Step 4:   Recall that demand is unitary when   \(E(p) = 1\).

Therefore, set \(E(p) = 1\) and solve for \(p\).

\[\begin{align*} \frac{p}{300 - p} &= 1 && \hbox{set $E(p) = 1$}\\ p &= 300 - p && \hbox{multiply both sides by $300-p$}\\ 2p &= 300 && \hbox{add $p$ to both sides}\\ p &= 150 && \hbox{divide both sides by $2$} \end{align*}\]

Therefore, when the price is $150, demand is unitary and total revenue is maximized.

Example 3

Unitary demand

Given the demand equation

\[x^2 + 6p = 180\]

where \(p\) represents the price in dollars and \(x\) the number of units, determine the value of \(p\) where demand is unitary and interpret the result.

Step 1:   Determine   \(x = f(p)\).

In other words, solve for demand \(x\), in terms of price \(p\), using the demand equation, if possible.

\[\begin{align*} x^2 + 6p &= 180 && \hbox{demand equation}\\ x^2 &= 180-6p && \hbox{subtract $6p$ from both sides}\\ x&= \sqrt{180-6p} && \text{take the square root of both sides, $x\geq 0$} \end{align*}\]

Therefore, \(f(p) = \sqrt{180-6p}\).

Step 2:   Compute   \(f'(p)\).

\[\begin{align*} f'(p) &= \frac{d}{dp}\sqrt{180-6p}\\ &= \frac{d}{dp}(180-6p)^{1/2} && \text{}\\ &=\frac{1}{2}(180-6p)^{-\frac{1}{2}} (-6) && \text{using the generalized power rule}\\ &=\frac{-3}{\sqrt{180-6p}} && \text{simplify} \end{align*}\]
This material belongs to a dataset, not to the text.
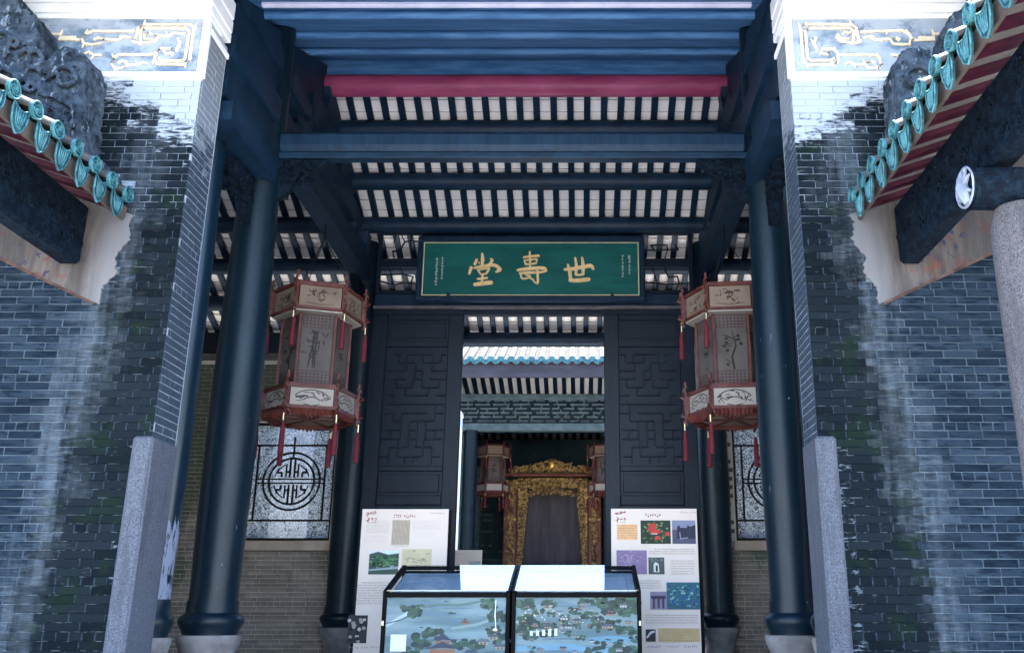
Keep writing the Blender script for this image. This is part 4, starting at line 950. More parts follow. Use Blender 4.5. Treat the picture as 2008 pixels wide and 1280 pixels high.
# ------------------------------------------------------------------ palace lanterns
def hexp(r, a0=0.): return [(r * math.cos(a0 + k * math.pi / 3), r * math.sin(a0 + k * math.pi / 3)) for k in range(6)]
def lantern(x, y, zc_, rz, label, seed, S=1.0, detail=True, group='large palace lanterns'):
    rnd = random.Random(seed); t = thing('palace_lantern', label, 'lantern', (0, 0, 0), group, 'thing')
    def frame_ring(r, z0, z1, w, name, inset, mat_panel, kind):
        P = hexp(r)
        fr = MB()
        for k in range(6):
            a, b = Vector((*P[k], 0)), Vector((*P[(k + 1) % 6], 0)); fr.bar(a + Vector((0, 0, z0)), a + Vector((0, 0, z1)), w, w)
            for zz in (z0 + w / 2, z1 - w / 2): fr.bar(a + Vector((0, 0, zz)), b + Vector((0, 0, zz)), w * .8, w)
        fo = obj(name, fr, m_lred, t)
        for k in range(6):
            a, b = Vector((*P[k], 0)), Vector((*P[(k + 1) % 6], 0)); m = (a + b) / 2; nrm = Vector((m.x, m.y, 0)).normalized(); u = b - a
            o = a * .995 - nrm * .012 * S
            pm = MB(); q = [o + u * .05 + Vector((0, 0, z0 + w)), o + u * .95 + Vector((0, 0, z0 + w)), o + u * .95 + Vector((0, 0, z1 - w)), o + u * .05 + Vector((0, 0, z1 - w))]
            pm.add(q + [v - nrm * .006 for v in q], [(0, 1, 2, 3), (7, 6, 5, 4), (0, 4, 5, 1), (1, 5, 6, 2), (2, 6, 7, 3), (3, 7, 4, 0)])
            po = obj('panel', pm, mat_panel, fo)
            if not detail and kind != 'mid': continue
            L = u.length; H = z1 - z0; cv_ = Canvas(o + Vector((0, 0, z0)), u.normalized(), (0, 0, 1), nrm, .002); asp = 1
            if kind == 'fan':
                ink = PC((.05, .045, .045)) if seed % 2 == 0 else PC((.13, .05, .03)); mz = H * .22; R1, R2 = L * .36, L * .17
                for a0 in range(12):
                    t0, t1 = R(35 + a0 * 9.2), R(35 + (a0 + 1) * 9.2)
                    for ra in (R1, R2): cv_.stroke([(L / 2 + ra * 1.15 * math.cos(q_), mz + ra * 1.15 * math.sin(q_) * .72) for q_ in (t0, t1)], .014 * S, ink, taper=False)
                    if rnd.random() < .85:
                        rr = rnd.uniform(R2, R1); cv_.up() if a0 == 0 else None
                        cv_.stroke([(L / 2 + rr * 1.1 * math.cos(t0), mz + rr * .75 * math.sin(t0)), (L / 2 + (rr + .03 * S) * 1.1 * math.cos(t1 + .1), mz + (rr + .02 * S) * .75 * math.sin(t1 + .1))], rnd.uniform(.012, .03) * S, ink)
                for sg in (-1, 1):
                    cv_.stroke([(L / 2 + sg * R2 * .95, mz + R2 * .4), (L / 2 + sg * R1 * .98, mz + R1 * .45)], .014 * S, ink)
                    for _ in range(3): cv_.stroke([(L / 2 + sg * L * rnd.uniform(.2, .34), mz + rnd.uniform(0, .1) * S), (L / 2 + sg * L * rnd.uniform(.28, .4), mz + rnd.uniform(0, .12) * S)], .012 * S, ink)
                cv_.stroke([(L / 2 - R2, mz * .9), (L / 2, mz * .55), (L / 2 + R2, mz * .9)], .014 * S, ink)
            elif kind == 'top':
                ink = PC((.045, .026, .016))
                for _ in range(26):
                    px, pz = rnd.gauss(L / 2, L * .16), rnd.uniform(.25, .75) * H; a = rnd.uniform(0, 6)
                    cv_.stroke([(px + math.cos(a + q * .8) * .03 * S, pz + math.sin(a + q * .8) * .022 * S) for q in range(4)], rnd.uniform(.008, .018) * S, ink)
                cv_.stroke([(L * .2, H * .25), (L * .5, H * .2), (L * .8, H * .25)], .01 * S, ink)
            else:
                grid = PC((.07, .022, .022)); ink = PC((.022, .013, .010))
                for za, zb2 in ((.06, .22), (.78, .94)):
                    for q in range(8): cv_.rect(L * (.07 + q * .108), H * za, L * (.07 + q * .108) + .008 * S, H * zb2, grid)
                    for q in range(5): cv_.rect(L * .07, H * (za + q * (zb2 - za) / 4.), L * .93, H * (za + q * (zb2 - za) / 4.) + .008 * S, grid)
                cv_.up()
                kk = (k + seed) % 3
                if kk == 0:
                    for q in range(3):
                        px = L * rnd.uniform(.3, .65); cv_.stroke([(px, H * .26), (px + rnd.uniform(-.03, .05), H * .45), (px + rnd.uniform(-.05, .07), H * .66), (px + rnd.uniform(-.05, .08), H * .74)], .02 * S, ink)
                    for q in range(16):
                        px, pz, a = L * rnd.uniform(.25, .75), H * rnd.uniform(.32, .74), rnd.uniform(-.5, 3.6); cv_.stroke([(px, pz), (px + math.cos(a) * .05 * S, pz + math.sin(a) * .04 * S), (px + math.cos(a) * .1 * S, pz + math.sin(a) * .09 * S)], [.004, .02, .003], ink)
                elif kk == 1:
                    for q in range(2):
                        pz = H * (.64 - q * .16)
                        for _ in range(7): cv_.stroke([(L * .5 + rnd.uniform(-.07, .05), pz + rnd.uniform(-.06, .06)), (L * .5 + rnd.uniform(-.05, .09), pz + rnd.uniform(-.06, .06))], .02 * S, ink)
                    cv_.stroke([(L * .45, H * .32), (L * .47, H * .28)], .02 * S, ink); cv_.stroke([(L * .55, H * .31), (L * .54, H * .28)], .02 * S, ink)
                else:
                    cv_.stroke([(L * .55, H * .24), (L * .5, H * .4), (L * .62, H * .55), (L * .52, H * .74)], [.03, .028, .02, .01], ink)
                    for q in range(9):
                        pz = H * rnd.uniform(.3, .72); cv_.stroke([(L * .54, pz), (L * rnd.uniform(.2, .85), pz + rnd.uniform(-.02, .1))], .012 * S, ink); cv_.blob(L * rnd.uniform(.25, .8), pz, .03 * S, .025 * S, ink, 7)
            if cv_.mb.f: cv_.build('panel_picture', fo, 'stuff')
    rT, rM, rB = .61 * S, .46 * S, .61 * S
    frame_ring(rT, 1.50 * S, 1.87 * S, .035 * S, 'upper_tier', 0, m_silk, 'top'); frame_ring(rM, .44 * S, 1.52 * S, .035 * S, 'body_frame', 0, m_pane, 'mid'); frame_ring(rB, .14 * S, .46 * S, .04 * S, 'lower_tier', 0, m_silk2, 'fan')
    # cream soffits and lids
    def plate(r0, r1, z, th, nm, m):
        mb = MB(); A, B = hexp(r0), hexp(r1); vs = [(*p, z) for p in A] + [(*p, z) for p in B] + [(*p, z + th) for p in A] + [(*p, z + th) for p in B]; fs = []
        for k in range(6):
            j = (k + 1) % 6; fs += [(k, j, 6 + j, 6 + k), (12 + k, 18 + k, 18 + j, 12 + j), (6 + k, 6 + j, 18 + j, 18 + k), (k, 12 + k, 12 + j, j)]
        mb.add(vs, fs); return obj(nm, mb, m, t)
    plate(.30 * S, .60 * S, 1.475 * S, .02 * S, 'upper_soffit', m_silk2); plate(.05 * S, .60 * S, 1.87 * S, .03 * S, 'lid', m_lred); plate(.2 * S, .60 * S, .465 * S, .02 * S, 'shoulder', m_lred)
    bt = plate(.02 * S, .56 * S, .10 * S, .012 * S, 'bottom_plate', m_silk)
    sl = MB(); P = hexp(.55 * S)
    for k in range(3): sl.bar((*P[k], .092 * S), (*P[k + 3], .092 * S), .04 * S, .015 * S)
    for k in range(6): sl.bar((*P[k], .085 * S), (*P[(k + 1) % 6], .085 * S), .06 * S, .07 * S)
    obj('bottom_slats', sl, m_lred, t)
    # carved fringe below each lower face and corner wings with tassels
    P = hexp(rB); fg = MB()
    for k in range(6):
        a, b = Vector((*P[k], 0)), Vector((*P[(k + 1) % 6], 0))
        for q in range(11):
            c = a + (b - a) * ((q + .5) / 11.); fg.tube([(c.x, c.y, .14 * S), (c.x * .97, c.y * .97, (.05 + .035 * abs(q - 5) / 5.) * S), (c.x * .93, c.y * .93, (.02 + .04 * abs(q - 5) / 5.) * S)], [.03 * S, .028 * S, .012 * S], 5)
    obj('carved_fringe', fg, m_lred, t)
    for r_, z0, z1, tz, tl_ in ((rT, 1.42, 1.94, 1.40, .40), (rB, .03, .54, .0, .42)):
        P = hexp(1.0)
        for k in range(6):
            d = Vector((*P[k], 0)); wg = MB(); p0 = d * (r_ + .01)
            for q in range(7):
                z = z0 + (z1 - z0) * q / 6.; ro = .05 + .035 * math.sin(q * 1.9); wg.tube([tuple(p0 + Vector((0, 0, z * S))), tuple(p0 + d * ro * S + Vector((0, 0, (z + .05) * S))), tuple(p0 + d * (ro * .6) * S + Vector((0, 0, (z + .09) * S)))], .020 * S, 5)
            wg.bar(p0 + d * .02 * S + Vector((0, 0, z0 * S)), p0 + d * .02 * S + Vector((0, 0, z1 * S)), .02 * S, .03 * S)
            obj('corner_wing', wg, m_lred, t)
            c = d * (r_ + .05 * S); ts = obj('tassel', MB().lathe([(.010 * S, 0), (.028 * S, -.05 * S), (.026 * S, -.09 * S), (.034 * S, -.14 * S), (.038 * S, -tl_ * S)], (c.x + rnd.uniform(-.01, .01), c.y, tz * S - .04 * S), 9), m_tassel, t)
            obj('tassel_cord', MB().lathe([(.008, 0), (.008, .14 * S)], (c.x, c.y, tz * S - .05 * S), 6), m_brass, ts)
    hg = MB()
    for k in (0, 2, 4): hg.tube([(*hexp(.5 * S)[k], 1.9 * S), (0, 0, 2.75 * S)], .007, 5)
    hg.tube([(0, 0, 2.75 * S), (0, 0, 2.95 * S)], .012, 6); obj('hanger', hg, m_lead, t)
    t.location = (x, y, zc_ + E); t.rotation_euler = (0, 0, R(rz)); LOC[t] = (x, y, zc_)
    return t
lantern(X0 - 2.86, 12.4, 2.42, 18, 'red hexagonal palace lantern hanging left of the doorway beside the large column', 2)
lantern(X0 + 2.90, 12.4, 2.42, -6, 'red hexagonal palace lantern hanging right of the doorway, half behind the large column', 4)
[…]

Step 3:   Compute   \(E(p)\).

\[\begin{align*} E(p) = -\frac{p f'(p)}{f(p)} &=-\frac {p(-3 / \sqrt{180-6p})}{\sqrt{180-6p}}\\ &= \frac {p}{\sqrt{180-6p}} \cdot \frac{3}{\sqrt{180-6p}}\\ &= \frac {3p}{(\sqrt{180-6p})(\sqrt{180-6p})}\\ &= \frac{3p}{180-6p} && \text{combine the square roots} \end{align*}\]

Step 4:   Recall that demand is unitary when   \(E(p) = 1\).

Therefore, set \(E(p) = 1\) and solve for \(p\).

\[\begin{align*} \frac{3p}{180-6p} &= 1 && \hbox{set $E(p) = 1$}\\ 3p &= 180-6p && \hbox{multiply both sides by $180-6p$}\\ 9p &= 180 && \hbox{add $6p$ to both sides}\\ p &=20 && \hbox{divide both sides by $9$} \end{align*}\]

Therefore, when the price is $20, demand is unitary and total revenue is maximized.